Algunos de los encuentros se producen en el ascensor, espacio en movimiento y común, lugar de reunión fugaz entre vecinos; está el hall también, los rellanos y las paredes y techos insuficientes para aislar de los ruidos de una reforma cuando llega una nueva familia o de los intentos de tocar una y otra vez a la guitarra “Perfidia” que entretienen las tardes de la hija de esa nueva familia.

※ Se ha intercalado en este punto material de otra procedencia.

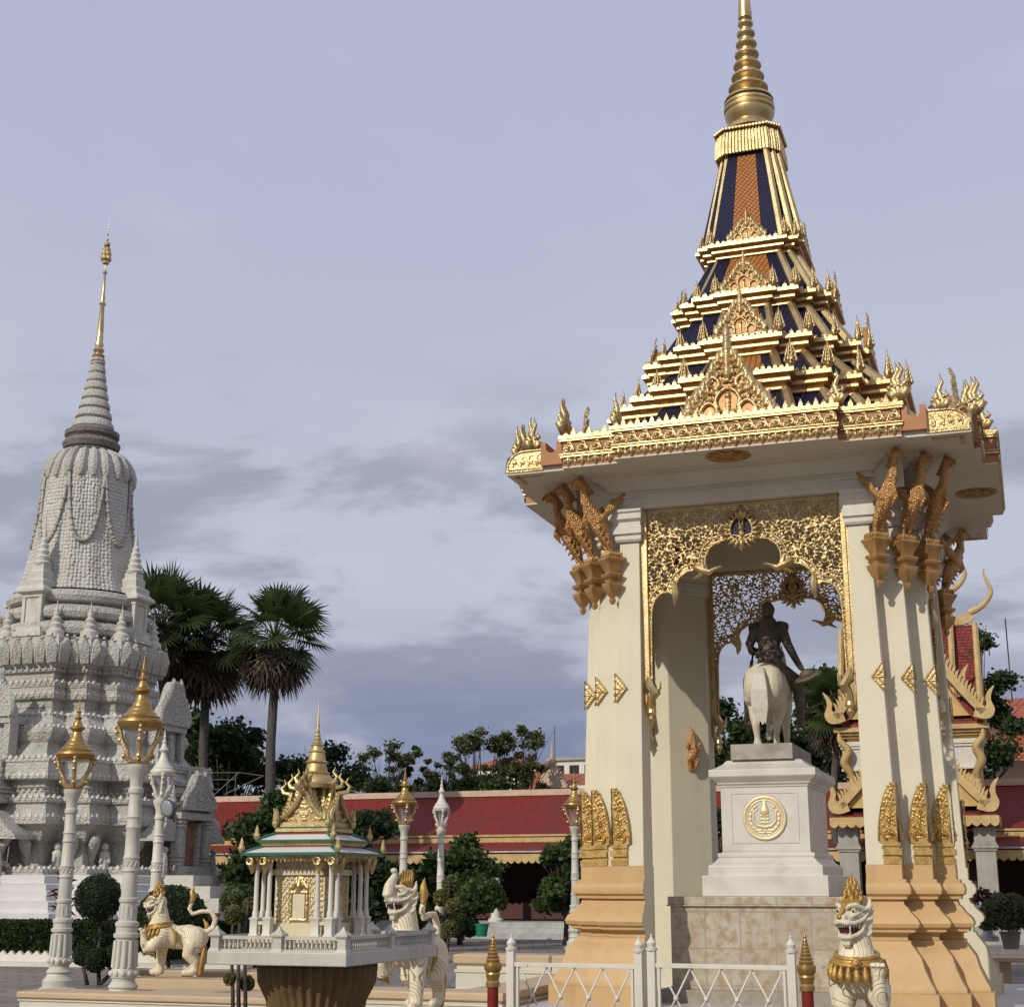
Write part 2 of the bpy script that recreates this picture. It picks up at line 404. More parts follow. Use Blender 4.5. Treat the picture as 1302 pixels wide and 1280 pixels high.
def tile_mat(name, c1, c2, mortar, sx, sz, metal=0, rough=.5, bump=.5, mode='xyz', stain=None, offset=.5, spec=.4, mort=.09):
    """small overlapping roof tiles: rows across the slope"""
    m = mat(name, c1, rough, metal, spec=spec); t, b = nodes_of(m)
    tc = t.nodes.new('ShaderNodeTexCoord'); sp = t.nodes.new('ShaderNodeSeparateXYZ'); t.links.new(tc.outputs['Object'], sp.inputs[0])
    ad = t.nodes.new('ShaderNodeMath'); ad.operation = 'ADD'
    diamond = mode == 'diamond'
    if mode == 'xz': ad.operation = 'MULTIPLY'; t.links.new(sp.outputs[0], ad.inputs[0]); ad.inputs[1].default_value = 1
    elif mode == 'yz': ad.operation = 'MULTIPLY'; t.links.new(sp.outputs[1], ad.inputs[0]); ad.inputs[1].default_value = 1
    else: t.links.new(sp.outputs[0], ad.inputs[0]); t.links.new(sp.outputs[1], ad.inputs[1])
    cb = t.nodes.new('ShaderNodeCombineXYZ'); t.links.new(ad.outputs[0], cb.inputs[0]); t.links.new(sp.outputs[2], cb.inputs[1])
    if diamond:
        for i, op in enumerate(('ADD', 'SUBTRACT')):
            k = t.nodes.new('ShaderNodeMath'); k.operation = op; t.links.new(ad.outputs[0], k.inputs[0]); t.links.new(sp.outputs[2], k.inputs[1]); t.links.new(k.outputs[0], cb.inputs[i])
        offset = 0
    br = t.nodes.new('ShaderNodeTexBrick'); br.offset = offset
    br.inputs['Color1'].default_value = (*c1, 1); br.inputs['Color2'].default_value = (*c2, 1); br.inputs['Mortar'].default_value = (*mortar, 1)
    br.inputs['Scale'].default_value = 1; br.inputs['Brick Width'].default_value = sx; br.inputs['Row Height'].default_value = sz
    br.inputs['Mortar Size'].default_value = min(sx, sz)*mort; br.inputs['Mortar Smooth'].default_value = .3; br.inputs['Bias'].default_value = 0
    t.links.new(cb.outputs[0], br.inputs['Vector'])
    col = br.outputs['Color']
    if stain:
        n = t.nodes.new('ShaderNodeTexNoise'); n.inputs['Scale'].default_value = stain[1]; n.inputs['Detail'].default_value = 7; n.inputs['Roughness'].default_value = .65
        t.links.new(tc.outputs['Object'], n.inputs['Vector'])
        r = t.nodes.new('ShaderNodeMapRange'); r.inputs[1].default_value = stain[2]; r.inputs[2].default_value = stain[3]; t.links.new(n.outputs[0], r.inputs[0])
        x = t.nodes.new('ShaderNodeMix'); x.data_type = 'RGBA'; t.links.new(r.outputs[0], x.inputs[0]); t.links.new(col, x.inputs[6]); x.inputs[7].default_value = (*stain[0], 1)
        col = x.outputs[2]
    t.links.new(col, b.inputs['Base Color'])
    # each row laps over the one below
    fr = t.nodes.new('ShaderNodeMath'); fr.operation = 'DIVIDE'; t.links.new(sp.outputs[2], fr.inputs[0]); fr.inputs[1].default_value = sz
    fc = t.nodes.new('ShaderNodeMath'); fc.operation = 'FRACT'; t.links.new(fr.outputs[0], fc.inputs[0])
    iv = t.nodes.new('ShaderNodeMath'); iv.operation = 'SUBTRACT'; iv.inputs[0].default_value = 1; t.links.new(fc.outputs[0], iv.inputs[1])
    ml = t.nodes.new('ShaderNodeMath'); ml.operation = 'SUBTRACT'; t.links.new(iv.outputs[0], ml.inputs[0]); t.links.new(br.outputs['Fac'], ml.inputs[1])
    q = t.nodes.new('ShaderNodeBump'); q.inputs['Strength'].default_value = bump; q.inputs['Distance'].default_value = min(sx, sz)*.35
    t.links.new(ml.outputs[0], q.inputs['Height']); t.links.new(q.outputs[0], b.inputs['Normal'])
    return m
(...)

Esther Cross, que también es traductora, deja perlas sobre el oficio de escribir en algunas de las piezas que se cuentan entre mis favoritas –quizá por eso–, como “Entrada de servicio”, donde la narradora cuenta que es escritora: “Mis novelas impresas tenían el mismo olor que tienen todas las novelas que no serán un clásico”. Un pequeño incendio en su casa acaba con un manuscrito, “La realidad había quemado con la ficción”. También se ocupa de su oficio en “Lo de Boggie”, donde la narradora habla de su escritorio y de los planes que tenía para convertirlo en el cuarto de Orson, su perro.
Hay muchas otras aventurillas y episodios simpáticos, tiernos o un poco tristes, pero lo que seduce es la manera de contar de Cross, que carga con todo el peso de lo leído como si fuera un bolso ligero y que le queda bien. Saca de él frases como quien saca un conejo de la chistera. Nunca se ve el truco.